Isn't a "true point source" just as mythical as a "true line array" ?
In theory a point source is infinitely small-produces all freq equally and radiates 360 at all freq.

Of course this is not what we want.  OK the first two items would be nice-but in most cases we do not want omni coverage.

So to have a particular pattern requires a horn.  To maintain that pattern down to a useable freq requires that horn to be large.  The narrower the pattern-the larger the horn has to be to work at the same freq.

All freq would be nice-but we are usually happy with most of the audio spectrum.

Small would be ideal-but that is not going to happen

Marketing says (and would like you to believe) that line arrays (line sources etc) produce a "can cut in half" type coverage.

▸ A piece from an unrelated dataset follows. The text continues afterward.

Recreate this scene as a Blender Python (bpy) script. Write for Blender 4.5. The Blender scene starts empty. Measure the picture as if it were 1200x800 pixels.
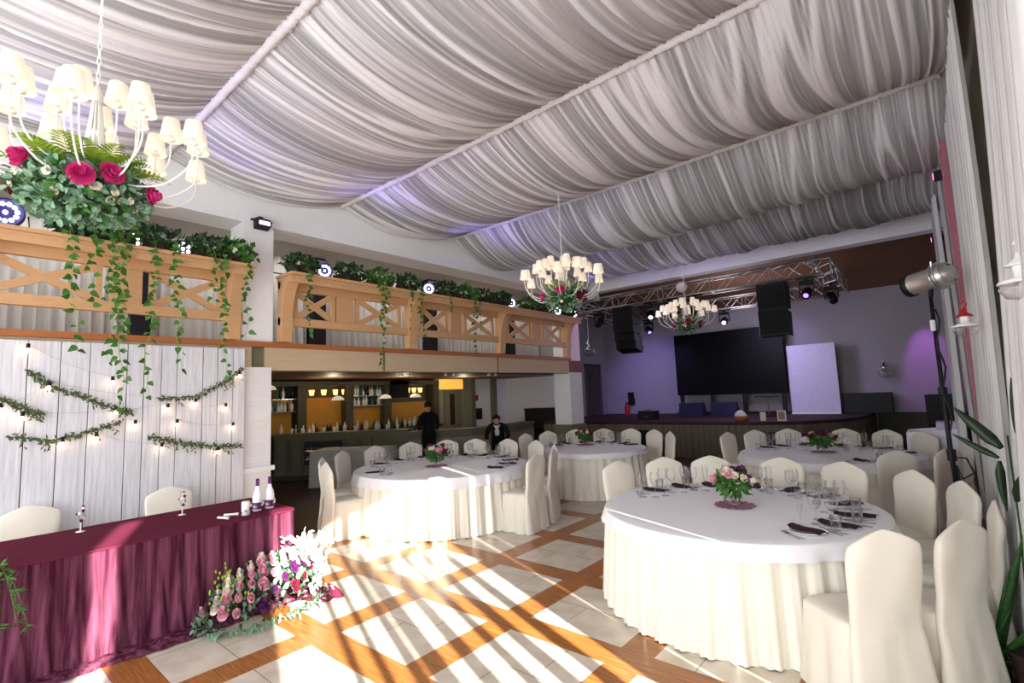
import bpy, math, random
from mathutils import Vector, Matrix, noise
R_ = random.Random(7)
PI = math.pi
scene = bpy.context.scene
COL = scene.collection
sin, cos = math.sin, math.cos

# ---------------------------------------------------------------- camera, world, lights, exposure
cam_d = bpy.data.cameras.new('camera')
cam = bpy.data.objects.new('camera', cam_d)
COL.objects.link(cam)
cam_d.sensor_width = 36.0
cam_d.lens = 583.95 / 1200 * 36
cam_d.clip_start = 0.02
def cam_axes(yaw, pitch, roll):
    f = Vector((sin(yaw) * cos(pitch), cos(yaw) * cos(pitch), sin(pitch)))
    r = Vector((cos(yaw), -sin(yaw), 0)); u = r.cross(f)
    return r * cos(roll) + u * sin(roll), u * cos(roll) - r * sin(roll), f
cr, cu, cf = cam_axes(-0.70270434, 0.10426929, -0.04049446)
cam.matrix_world = Matrix(((cr.x, cu.x, -cf.x, 0), (cr.y, cu.y, -cf.y, 0), (cr.z, cu.z, -cf.z, 1.88), (0, 0, 0, 1)))
scene.camera = cam

scene.view_settings.view_transform = 'Standard'
scene.view_settings.look = 'None'
scene.view_settings.gamma = 1.0
scene.view_settings.use_curve_mapping = False
scene.view_settings.exposure = 0.42

world = bpy.data.worlds.new('world')
scene.world = world
world.use_nodes = True
wn = world.node_tree
wn.nodes.clear()
bg = wn.nodes.new('ShaderNodeBackground'); wo = wn.nodes.new('ShaderNodeOutputWorld')
bg.inputs[0].default_value = (0.62, 0.78, 1.0, 1); bg.inputs[1].default_value = 1.0
wn.links.new(bg.outputs[0], wo.inputs[0])

def lamp(name, typ, loc, direction=None, energy=10, color=(1, 1, 1), **kw):
    d = bpy.data.lights.new(name, typ); o = bpy.data.objects.new(name, d)
    COL.objects.link(o); o.location = loc; d.energy = energy; d.color = color
    if direction is not None:
        o.rotation_euler = Vector(direction).to_track_quat('-Z', 'Y').to_euler()
    for k, v in kw.items(): setattr(d, k, v)
    return o
SUN_EL = math.radians(24.5)
lamp('sun', 'SUN', (6, -3, 6), (-0.93 * cos(SUN_EL), 0.367 * cos(SUN_EL), -sin(SUN_EL)), 26, (1, 0.93, 0.82), angle=math.radians(0.7))
def area(name, loc, direction, sx, sy, energy, color):
    o = lamp(name, 'AREA', loc, direction, energy, color, shape='RECTANGLE', size=sx, size_y=sy)
    return o
# added area lamps standing in for window daylight beside and behind the camera
area('window_daylight', (0.36, -2.0, 2.2), (-1, 0, 0.12), 3.4, 3.2, 85, (0.93, 0.96, 1.0))
area('window_daylight', (-3.4, -3.9, 2.1), (0, 1, 0.10), 6.0, 3.4, 290, (0.95, 0.97, 1.0))
# the stage's coloured wash lights
def spot(loc, target, energy, color, ang, blend=0.8, rad=0.08):
    return lamp('stage_wash', 'SPOT', loc, Vector(target) - Vector(loc), energy, color, spot_size=math.radians(ang), spot_blend=blend, shadow_soft_size=rad)
spot((-7.6, 14.2, 4.0), (-7.9, 17.5, 1.6), 190, (0.36, 0.28, 1.0), 75)
spot((-4.4, 14.6, 4.2), (-3.6, 17.5, 1.8), 120, (0.45, 0.36, 1.0), 80)
spot((-0.15, 16.6, 4.3), (-0.15, 17.45, 2.3), 170, (0.62, 0.16, 1.0), 34)
spot((-5.0, 9.6, 3.4), (-2.5, 12.0, 4.9), 45, (0.7, 0.6, 1.0), 80)
spot((-8.2, 13.2, 2.2), (-10.9, 14.8, 2.0), 25, (0.4, 0.34, 1.0), 60)
spot((-8.6, 11.9, 4.2), (-11.6, 14.8, 1.9), 50, (0.35, 0.3, 1.0), 60)
spot((-6.3, 12.6, 3.4), (-7.1, 10.9, 3.4), 25, (0.95, 0.3, 0.9), 60)
lamp('stage_fill', 'POINT', (-4.0, 14.6, 3.3), None, 95, (0.80, 0.74, 1.0), shadow_soft_size=0.5)
for yy, en in ((0.3, 60), (1.9, 30), (3.7, 50), (5.9, 50), (8.2, 45), (10.2, 40)):
    spot((-6.7, yy, 3.95), (-5.3, yy + 0.7, 5.0), en * 1.1, (0.34, 0.26, 1.0), 90, 1.0)
# lights over the bar
for x, y in ((-11.5, 6.6), (-11.3, 8.6), (-11.6, 11.2)):
    lamp('bar_light', 'POINT', (x, y, 2.15), None, 18, (1, 0.86, 0.62), shadow_soft_size=0.08)
lamp('balcony_light', 'AREA', (-7.95, 3.4, 4.38), (0, 0, -1), 70, (1, 0.97, 0.93), shape='RECTANGLE', size=0.25, size_y=14)  # added strip that brightens the balcony curtains, no such fixture

# ---------------------------------------------------------------- materials
MATS = {}
ORD = ['first', 'second', 'third', 'fourth', 'fifth', 'sixth', 'seventh', 'eighth', 'ninth', 'tenth', 'eleventh', 'twelfth']
def srgb(r, g, b):
    f = lambda c: (c / 255) / 12.92 if c / 255 <= 0.04045 else ((c / 255 + 0.055) / 1.055) ** 2.4
    return (f(r), f(g), f(b), 1)
def new_mat(name):
    m = bpy.data.materials.new(name); m.use_nodes = True
    n = m.node_tree; b = n.nodes['Principled BSDF']
    MATS[name] = m
    return m, n, b
def mat(name, col, rough=0.6, metal=0.0, noise_amt=0.12, scale=12.0, stretch=(1, 1, 1), bump=0.0, spec=0.3, trans=0.0, emit=None, estr=0, sheen=0.0, coords='Object'):
    m, n, b = new_mat(name)
    c = col if len(col) == 4 else (*col, 1)
    tc = n.nodes.new('ShaderNodeTexCoord'); mp = n.nodes.new('ShaderNodeMapping'); mp.inputs['Scale'].default_value = stretch
    nz = n.nodes.new('ShaderNodeTexNoise'); nz.inputs['Scale'].default_value = scale; nz.inputs['Detail'].default_value = 4
    n.links.new(tc.outputs[coords], mp.inputs[0]); n.links.new(mp.outputs[0], nz.inputs['Vector'])
    mx = n.nodes.new('ShaderNodeMix'); mx.data_type = 'RGBA'
    mx.inputs[6].default_value = tuple(x * (1 - noise_amt) for x in c[:3]) + (1,)
    mx.inputs[7].default_value = tuple(min(1, x * (1 + noise_amt)) for x in c[:3]) + (1,)
    n.links.new(nz.outputs['Fac'], mx.inputs[0]); n.links.new(mx.outputs[2], b.inputs['Base Color'])
    b.inputs['Roughness'].default_value = rough; b.inputs['Metallic'].default_value = metal
    b.inputs['Specular IOR Level'].default_value = spec
    b.inputs['Transmission Weight'].default_value = trans
    if sheen: b.inputs['Sheen Weight'].default_value = sheen
    if emit:
        b.inputs['Emission Color'].default_value = emit; b.inputs['Emission Strength'].default_value = estr
    if bump:
        bp = n.nodes.new('ShaderNodeBump'); bp.inputs['Strength'].default_value = bump; bp.inputs['Distance'].default_value = 0.02
        n.links.new(nz.outputs['Fac'], bp.inputs['Height']); n.links.new(bp.outputs[0], b.inputs['Normal'])
    return m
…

But it you look at the data- you will see that is not at all what is happening.  There is a narrowing of freq to a very thin slice (varies with freq)-along with spurious lobes shooting out all over the place-up-down-behind etc that produce very erratic coverage.

Unless the line is very long-the on axis freq response will be very different from seat to seat-due to the varying rate of falloff with distance.

So yes-both are mythical.   But one is more "achievable" than the other.

However there are MANY (ie MOST) products that are "called" point sources-yet they are not.  They emit sound from different locations in space.  ie a woofer and a horn. 

The resultant pattern has lobes (like a line product) due to this spacing-around the crossover freq.  Products that have multiple locations of sound (woofer-mid-horn) have even worse lobing over a much wider freq range.

They may sound fine in one location-but as you move around in the pattern the sound changes.  This means different sound for different seats.  So which seat is right?

The one that pays the bills.  But does not every seat "pay the bills"?

Doesn't everybody deserve the same sound?